It has been a long journey for the Ocean Cleanup Project, but after years of development and a 1,300-plus-mile trip through the open water, its first system is now installed at the Great Pacific Garbage Patch. While this is a huge milestone for the team, the real work is just beginning for this ambitious mission to tackle the massive problem of marine pollution, which starts with the single biggest accumulation of ocean plastics in the world.
Exactly how much plastic is swirling around in this Great Pacific Garbage Patch is always going to be hard to determine, but the Ocean Cleanup Project has gone to some lengths to better understand it.
In 2016 it completed flyovers in the area using a C-130 Hercules aircraft fitted with LiDAR and infrared sensors. This followed earlier research expeditions involving large fleets of vessels on the water. The data gathered throughout, combined with some cutting-edge science, has given the team a clearer picture of the Great Pacific Garbage Patch than ever before.

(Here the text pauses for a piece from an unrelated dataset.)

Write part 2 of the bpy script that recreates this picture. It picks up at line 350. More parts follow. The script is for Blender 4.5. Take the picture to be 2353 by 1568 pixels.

Researchers on the Ocean Cleanup Project say there are as many as 1.8 trillion pieces of plastic within the patch, weighing a total 80,000 metric tons, the same as 500 jumbo jets. Some 92 percent of it is larger objects, while eight percent is attributed to smaller fragmented pieces known as microplastics. These figures are somewhere between four and 16 times higher than previous estimates. All up, the patch is said to cover 1.6 million sq km (617,000 sq mi), an area three times the size of continental France.